IBM's new CEO, Virginia Rometty, has a plan
Outgoing CEO Sam Palmisano changed IBM, set a path that will outlast him
Computerworld - IBM doesn't like drama -- and it proved that with its appointment Tuesday of Virginia Rometty as its new CEO.
In taking the job, Rometty replaces a somewhat reserved figure, CEO Sam Palmisano, who did not seek the stage in Washington or Silicon Valley. But when it came to strategy, Palmisano brought big changes to IBM and set clear directions for the company through 2015.
Palmisano's influence on IBM's future will outlast his tenure by years, which helps to explain why IBM saw Rometty as an ideal candidate for the job.
Rometty, senior vice president and group executive for sales, marketing and strategy, is following a tough act. She will take over the company on Jan. 1, while Palmisano will continue as board chairman and remain a powerful presence.
Chris Ambrose, an analyst at Gartner, believes that IBM takes a different view of leadership roles than some of its competitors, and that it puts the IBM brand -- not any one individual -- on center stage. With Rometty, IBM is tapping someone who understands where the company is moving, someone who "understands and accepts that strategy," said Ambrose.
Rometty has been at IBM since 1981, when she was a systems engineer.
Palmisano, appointed CEO in 2002, redefined IBM as a "globally integrated enterprise," meaning a company that "that locates operations and functions anywhere in the world based on the right cost, the right skills, and the right business environment" and is completely integrated.
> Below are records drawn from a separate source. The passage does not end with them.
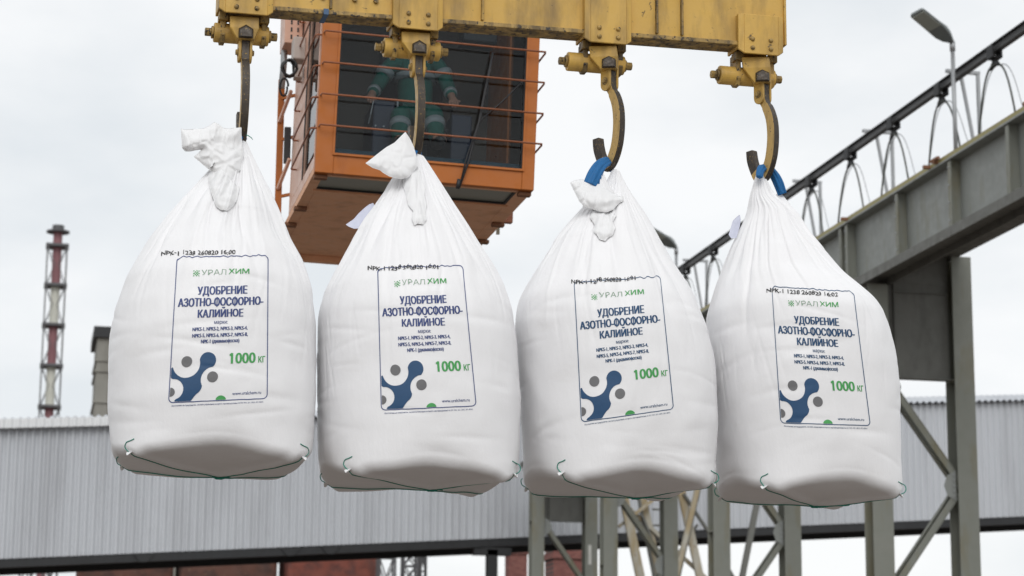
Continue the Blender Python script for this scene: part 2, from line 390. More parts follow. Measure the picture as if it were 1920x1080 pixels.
bt.inputs['Color1'].default_value = (.20,.07,.06,1); bt.inputs['Color2'].default_value = (.27,.11,.09,1); bt.inputs['Mortar'].default_value = (.09,.07,.065,1)
nt.links.new(bt.outputs[0], b.inputs['Base Color']); b.inputs['Roughness'].default_value = .9; M['brick'] = m
mb.build('shaft', m, brk); mb = MB(); mb.box((q.x-.42, q.y-.36, q.z-.5), (q.x+.42, q.y+.36, q.z-.2)); mb.build('cornice', m, brk)
q = at_d(1072, 1015, 90); mb = MB(); mb.box((q.x-.75, q.y, 0), (q.x+.75, q.y+1.5, q.z+.6)); br2 = empty('brick_pier', (q.x, q.y, 0), 'broad red brick pier seen between the first pair of gantry legs', 'brick pier')
mb.build('shaft', M['brick'], br2); mb = MB(); mb.box((q.x-.85, q.y-.1, q.z-.7), (q.x+.85, q.y+1.6, q.z-.45)); mb.build('cornice', M['brick'], br2)
# ---- lattice masts under the gallery
def lattice(px, D, wpx, ztop, lab, tap=0, seg=1.0, grp='lattice masts under the gallery', name='lattice_mast'):
    c = at_d(px, 1060, D); hw = wpx/F_PX*D/2
    e = empty(name, (c.x, c.y, 0), lab, 'lattice mast', grp)
    for sx in (-1,1):
        for sy in (-1,1):
            mb = MB(); mb.bar((c.x+sx*hw, c.y+sy*hw, 0), (c.x+sx*hw, c.y+sy*hw, ztop), .07, .07); mb.build('leg', M['lat'], e)
    mb = MB(); z = 0; k = 0
    while z < ztop-seg:
        for sy in (-1,1):
            mb.bar((c.x-hw, c.y+sy*hw, z), (c.x+hw, c.y+sy*hw, z+seg), .045, .045); mb.bar((c.x+hw, c.y+sy*hw, z), (c.x-hw, c.y+sy*hw, z+seg), .045, .045)
            mb.bar((c.x-hw, c.y+sy*hw, z+seg), (c.x+hw, c.y+sy*hw, z+seg), .05, .05)
        z += seg
    mb.build('bracing', M['lat'], e)
lattice(48, 78, 20, 9.6, 'thin dark lattice mast at the bottom left corner under the gallery')
lattice(94, 78, 26, 9.6, 'wider dark lattice mast left of the brown bin', seg=1.3)
lattice(724, 78, 30, 9.6, 'dark lattice mast touching the brick red bin', seg=1.6)
lattice(768, 79, 26, 9.7, 'dense dark lattice mast right of the brick red bin', seg=.6)
lattice(793, 80, 10, 9.7, 'narrow dark lattice mast left of the black gallery column', seg=1.1)

# ================================================================== gantry at right
XG = at_d(1807, 500, 34).x                    # plane of the runway girder's web
Yg = lambda px, X=XG: at_x(px, 500, X).y
z_wb = at_x(1760, 438, XG-.20).z              # web bottom, where the lower flange starts
z_wt = at_x(1740, 323, XG-.20).z              # underside of the top flange
print('XG', XG, 'web z', z_wb, z_wt)
YN, YF = 18.0, 61.0
gir = empty('runway_girder', (XG, 38, z_wb), 'grey green plate girder of the crane runway rising to the right edge', 'crane girder')
mb = MB(); mb.box((XG-.012, YN, z_wb), (XG+.012, YF, z_wt)); mb.build('web', M['gantry'], gir)
mb = MB(); mb.box((XG-.20, YN, z_wt), (XG+.20, YF, z_wt+.035)); mb.build('top_flange', M['gantry'], gir, bevel=.004)
mb = MB(); mb.box((XG-.24, YN, z_wb-.16), (XG-.21, YF, z_wb)); mb.box((XG-.208, YN, z_wb-.04), (XG+.208, YF, z_wb-.002)); mb.box((XG+.21, YN, z_wb-.16), (XG+.24, YF, z_wb))
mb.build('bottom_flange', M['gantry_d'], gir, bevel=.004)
mb = MB(); mb.box((XG-.13, YN, z_wt+.036), (XG-.05, YF, z_wt+.05)); mb.box((XG-.10, YN, z_wt+.05), (XG-.075, YF, z_wt+.12)); mb.box((XG-.12, YN, z_wt+.12), (XG-.055, YF, z_wt+.15))
mb.build('crane_rail', M['rust'], gir)
mb = MB(); mb.box((XG-.19, YN, z_wt+.037), (XG-.165, YF, z_wt+.10)); M['yl'] = plain('yellow_conduit', (.30,.26,.09), .5, 0, .2, 2); mb.build('conduit', M['yl'], gir)
Ys = [Yg(1920)-2.17*k for k in range(1, 5)] + [Yg(1920), Yg(1807), Yg(1704), Yg(1607), Yg(1595)] + [Yg(1595)+2.17*k for k in range(1, 9)]
for y in Ys:
    if y < YF:
        mb = MB(); mb.box((XG-.17, y-.008, z_wb+.002), (XG-.014, y+.008, z_wt-.002)); mb.box((XG-.19, y-.05, z_wb+.02), (XG-.171, y+.05, z_wt-.03))
        mb.build('stiffener', M['gantry_o'], gir)
for y in Ys[5:9]:
    for k in range(4): mb = MB(); z = z_wb+.12+k*(z_wt-z_wb-.24)/3; mb.cyl((XG-.205, y+.015, z), (XG-.19, y+.015, z), .016, 8); mb.build('bolt', M['galv'], gir)
ZWK = at_x(1838, 461, XG+1.48).z
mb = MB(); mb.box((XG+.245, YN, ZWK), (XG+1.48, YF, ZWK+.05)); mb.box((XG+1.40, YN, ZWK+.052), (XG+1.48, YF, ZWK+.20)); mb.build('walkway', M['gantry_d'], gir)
# ---- twin-leg supports, built once and copied along the rail
YS0 = at_x(1644, 800, XG).y
DX = at_y(1805, 800, YS0).x - XG - .02
lw = .175
z_pan0 = at_y(1700, 711, YS0).z; z_pan1 = ZWK-.006
z_node = at_y(1775, 912, YS0).z
def support():
    e = empty('gantry_support', (XG+DX/2, YS0, 0), 'nearest twin legged gantry support beside the rightmost bag', 'gantry support', 'twin legged supports of the crane runway')
    for k, (x, zt, mt) in enumerate(((XG, z_wb-.165, 'gantry_o'), (XG+DX, ZWK-.002, 'gantry_o'))):
        mb = MB(); mb.box((x-lw, YS0-.2, 0), (x+lw, YS0-.175, zt)); mb.box((x-lw, YS0+.175, 0), (x+lw, YS0+.2, zt)); mb.box((x-.012, YS0-.174, 0), (x+.012, YS0+.174, zt))
        for z in (1.2, 3.3, z_node, z_pan0): mb.box((x-lw+.005, YS0-.173, z-.008), (x+lw-.005, YS0+.173, z+.008))
        mb.build('leg', M[mt], e)
    mb = MB(); mb.box((XG+lw+.002, YS0-.015, z_pan0+.02), (XG+DX-lw-.002, YS0+.015, z_pan1)); mb.box((XG+lw+.002, YS0-.09, z_pan0), (XG+DX-lw-.002, YS0+.09, z_pan0+.018))
    mz = z_pan0 + (z_pan1-z_pan0)*.70; mb.box((XG+lw+.002, YS0-.05, mz), (XG+DX-lw-.002, YS0-.016, mz+.02))
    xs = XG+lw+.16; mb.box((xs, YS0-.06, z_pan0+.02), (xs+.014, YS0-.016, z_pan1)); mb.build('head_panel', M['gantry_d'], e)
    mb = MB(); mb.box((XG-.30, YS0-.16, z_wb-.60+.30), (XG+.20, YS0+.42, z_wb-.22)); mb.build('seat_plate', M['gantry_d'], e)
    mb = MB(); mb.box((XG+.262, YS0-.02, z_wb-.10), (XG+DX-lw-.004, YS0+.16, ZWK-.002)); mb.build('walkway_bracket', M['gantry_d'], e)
    pts = [(XG+.18, z_pan0-.05), (XG+DX-.16, z_node+.12)], [(XG+DX-.16, z_node-.12), (XG+.18, z_node-(z_pan0-z_node)+.05)], [(XG+.18, z_node-(z_pan0-z_node)-.2), (XG+DX-.16, z_node-2*(z_pan0-z_node))]
    for (a, za), (b_, zb) in pts:
        mb = MB(); P, Q = V((a, YS0-.06, za)), V((b_, YS0-.06, zb)); mb.bar(P, Q, .012, .20, up=(0,1,0)) if False else None
        mb.bar(P, Q, .10, .012); n_ = (Q-P).normalized(); pr = V((-n_.z, 0, n_.x))
        mb = MB(); mb.bar(P+pr*.06, Q+pr*.06, .11, .012); mb.bar(P-pr*.001+V((0,-.049,0)), Q-pr*.001+V((0,-.049,0)), .012, .10)
        mb.bar(P-pr*.06+V((0,.10,0)), Q-pr*.06+V((0,.10,0)), .11, .012); mb.bar(P+V((0,.15,0)), Q+V((0,.15,0)), .012, .11)
        mb.build('diagonal', M['gantry_o'], e)
    for a, z, sx in ((XG+DX-lw-.004, z_node, -1), (XG+lw+.004, z_pan0-.16, 1), (XG+lw+.004, z_node-(z_pan0-z_node)+.0, 1)):
        mb = MB(); mb.prism([(0, -.26), (0, .26), (sx*.16, .17), (sx*.22, .0), (sx*.16, -.17)], lambda p, q, t: (a+p, YS0-.128+t, z+q), 0, .010)
        gp_ = mb.build('gusset_plate', M['gantry'], e, bevel=.003)
        for dz in (-.18, -.09, 0, .09, .18):
            mb = MB(); mb.cyl((a+sx*.05, YS0-.128, z+dz), (a+sx*.05, YS0-.146, z+dz), .014, 8); mb.build('bolt', M['galv'], gp_)
    for x in (XG, XG+DX):
        mb = MB(); mb.box((x-lw+.03, YS0-.210, 3.35), (x+lw-.03, YS0-.2005, 3.95)); mb.build('splice_plate', M['gantry'], e, bevel=.003)
    return e
sup = support()
for k, lb in enumerate(('second twin legged gantry support, below the gap right of the third bag', 'third twin legged gantry support, below the third bag')):
    dup(sup, (0, at_x((1346, 1141)[k], 800, XG).y-YS0, 0), lb)
DF = at_x(1007, 800, XG).y-YS0
far_s = dup(sup, (0, DF, 0), 'farthest twin legged gantry support with a painted white numeral 1')
def text2d(body, off=0.0, res=3):
    c = bpy.data.curves.new('t', 'FONT'); c.body = body; c.offset = off; c.resolution_u = res
    o = bpy.data.objects.new('t', c); col.objects.link(o); dg = bpy.context.evaluated_depsgraph_get(); dg.update()
    me = o.evaluated_get(dg).to_mesh(); vs = [(v.co.x, v.co.y) for v in me.vertices]; fs = [tuple(p.vertices) for p in me.polygons]
    o.evaluated_get(dg).to_mesh_clear(); bpy.data.objects.remove(o); bpy.data.curves.remove(c)
    return vs, fs
vs, fs = text2d('1', .03)
far_s['_o'] = tuple(far_s.location)
q = at_y(1108, 1058, YS0+DF); mb = MB()
yb = YS0+DF-.2-.004
xc = XG+DX-.02
mb.add([(xc+(x-.3)*.55, yb, q.z+y*.72) for x, y in vs], fs); M['wpaint'] = plain('white_marking_paint', (.62,.62,.58), .7, 0, .2, 8); mb.build('painted_numeral', M['wpaint'], far_s)
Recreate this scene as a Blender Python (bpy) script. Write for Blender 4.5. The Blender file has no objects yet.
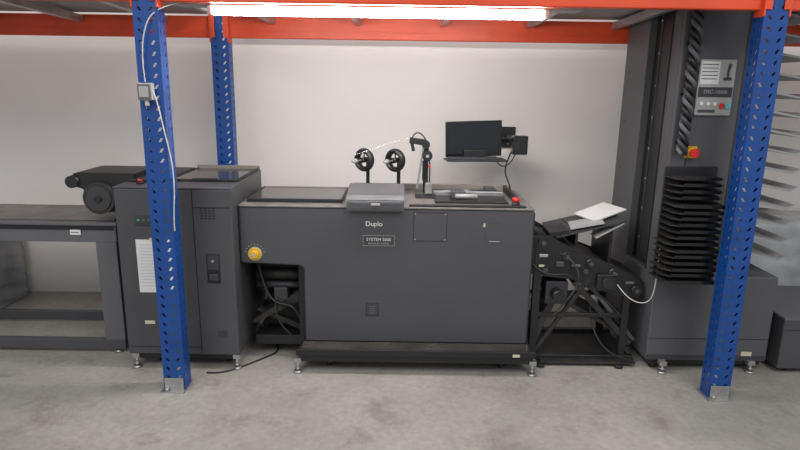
import bpy, bmesh, math, random
from mathutils import Vector, Matrix
random.seed(4)
S=bpy.context.scene
try:
    S.view_settings.view_transform='Standard'
    S.view_settings.look='None'
except Exception: pass

# ------------------------------------------------------------ materials
def mat(name,col,rough=.5,metal=0,noise=.0,nscale=8,bump=0,bscale=200,emit=None,estr=0,alpha=1,trans=0,spec=.5):
    m=bpy.data.materials.new(name); m.use_nodes=True
    nt=m.node_tree; b=nt.nodes['Principled BSDF']
    b.inputs['Base Color'].default_value=(*col,1)
    b.inputs['Roughness'].default_value=rough
    b.inputs['Metallic'].default_value=metal
    b.inputs['Specular IOR Level'].default_value=spec
    b.inputs['Alpha'].default_value=alpha
    b.inputs['Transmission Weight'].default_value=trans
    tc=nt.nodes.new('ShaderNodeTexCoord')
    if noise>0:
        n=nt.nodes.new('ShaderNodeTexNoise'); n.inputs['Scale'].default_value=nscale; n.inputs['Detail'].default_value=6
        nt.links.new(tc.outputs['Object'],n.inputs['Vector'])
        r=nt.nodes.new('ShaderNodeValToRGB')
        r.color_ramp.elements[0].position=.3; r.color_ramp.elements[1].position=.7
        r.color_ramp.elements[0].color=(*[c*(1-noise) for c in col],1)
        r.color_ramp.elements[1].color=(*[min(1,c*(1+noise)) for c in col],1)
        nt.links.new(n.outputs['Fac'],r.inputs['Fac']); nt.links.new(r.outputs['Color'],b.inputs['Base Color'])
    if bump>0:
        n2=nt.nodes.new('ShaderNodeTexNoise'); n2.inputs['Scale'].default_value=bscale
        nt.links.new(tc.outputs['Object'],n2.inputs['Vector'])
        bp=nt.nodes.new('ShaderNodeBump'); bp.inputs['Strength'].default_value=bump; bp.inputs['Distance'].default_value=.002
        nt.links.new(n2.outputs['Fac'],bp.inputs['Height']); nt.links.new(bp.outputs['Normal'],b.inputs['Normal'])
    if emit:
        b.inputs['Emission Color'].default_value=(*emit,1); b.inputs['Emission Strength'].default_value=estr
    return m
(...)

Palmisano increased IBM's overseas hiring, at the expense of North American jobs, and he put a lot of attention on what the company calls "growth markets." It considers those markets to be every place in the world but North America and western Europe.
In 2006, IBM said 16% of its revenue came from growth markets, By last year, that figure had reached 21%. By 2015, the percentage of revenue the company expects to earn in growth markets will approach 30%.
Under Palmisano, IBM has already outlined a corporate strategy through 2015 that also calls for continued development of "higher-value" services and software, and an entirely new category of services and software it calls Smarter Planet.
Last year, IBM announced a plan to spend $20 billion to buy companies through 2015. That's more money than it spent in the previous 10 years. Many of those acquisitions will involve business analytics, cloud services and related software.
Rometty has played a role in shaping those strategies, say analysts.
"I would not expect to see a huge amount of change in the short term. But she is an intelligent executive, and I would expect to see her put her own stamp on the company," said Charles King, an analyst at Pund-IT.
The fact that, under Palmisano, IBM's workforce grew overseas and decreased in the U.S. says something about the world today.
In 2006, IBM employed 127,000 people in the U.S., a figure that had dropped to 105,000 by 2010, the last time the company publicly reported its U.S.-based employment.
Lee Conrad, the national coordinator of Alliance@IBM, which is part of the Communications Workers of America union, said he expects "IBM U.S. employees will continue losing jobs as work is shifted offshore." Alliance@IBM estimates that the company's U.S. workforce is now at about 98,000.
"The decline in U.S. IBM employee population has been steep under Palmisano and Rometty," said Conrad.
Worldwide, it's a different story: IBM's employment has been growing and is now at about 436,000 people.